Gerardo Sepulveda, who works in supply chain logistics for the United States Southern Command in Miami, Fla., says the supply chain programs he has taken at Penn State have bolstered his career skills:

“It’s critical for logisticians to understand the supply chain business practices to better support their organizational mission. The supply chain management programs have definitely helped me understand the supply chain industry better.”

Programs in supply chain are offered twice each year in conjunction with the Smeal Center for Supply Chain Research and co-sponsored by the Council of Supply Chain Management Professionals.

Loughborough University to open campus on London’s Olympic Park

Loughborough University is going to establish an academic campus, offering postgraduate and executive education, at iCITY on the Queen Elizabeth Olympic Park in London. Loughborough University in London will attract students from both the UK and overseas who want a London-based education, coupled with Loughborough’s strengths in delivering research and enterprise informed teaching and an excellent wider student experience.

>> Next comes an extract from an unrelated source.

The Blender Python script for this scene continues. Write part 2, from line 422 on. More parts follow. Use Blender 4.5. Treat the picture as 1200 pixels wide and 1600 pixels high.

It will align closely with the Government’s Tech City initiative, which is set to become a focus for high-tech growth and innovation in the East London and is currently home to thousands of businesses in the creative, new media and digital industries.

Work to redevelop the space to be occupied by Loughborough University in London is anticipated to begin later this year.

Wharton School’s virtual collaboration system

Using floor-to-ceiling projection and a banks of 80-inch LED displays, the Wharton School of the University of Pennsylvania has created a new classroom collaboration system designed to connect students nearly 3,000 miles apart.

The collaboration system was designed by AV specialist Cenero using equipment and software from Cisco, including Cisco’s Capture, Transform, Share video platform. CTS provides live streaming and on-demand access to captured media. It supports Cisco TelePresence and third-party conferencing systems and LDAP authentication and provides the following capabilities:

  • Video editing and sharing through a Web-based interface;
  • Post-production tools, such as overlays;
  • Integration with campus portal software;
  • Video analytics;
  • Speech search;
  • Transcoding; and
  • Social tools.

Universities and business schools can help lay the foundations current and future managers

Great article how universties and business schools can help and support business transformation. To reach the heights of management excellence requires discipline and hard work. Nevertheless, universities and business schools can help lay the foundations for this process by providing a more integrated and rounded education to current and future managers.

The extreme specialisation developed in universities in the past has been criticised because of its undesirable consequence, namely ‘silo syndrome’, whereby academics deal only with colleagues in their subject and students gain only narrow perspectives on practical and theoretical knowledge.

Making the humanities a core part of all degrees will cement the learning experience and develop open-minded and well-rounded graduates.

One of our biggest challenges for the future is to come up with alternative ways of identifying diverse talent, and consequently developing the means to bring out the best in students. This will significantly expand the pool of potential applicants to business schools and other higher education institutions while helping these centres identify the candidates that are right for them.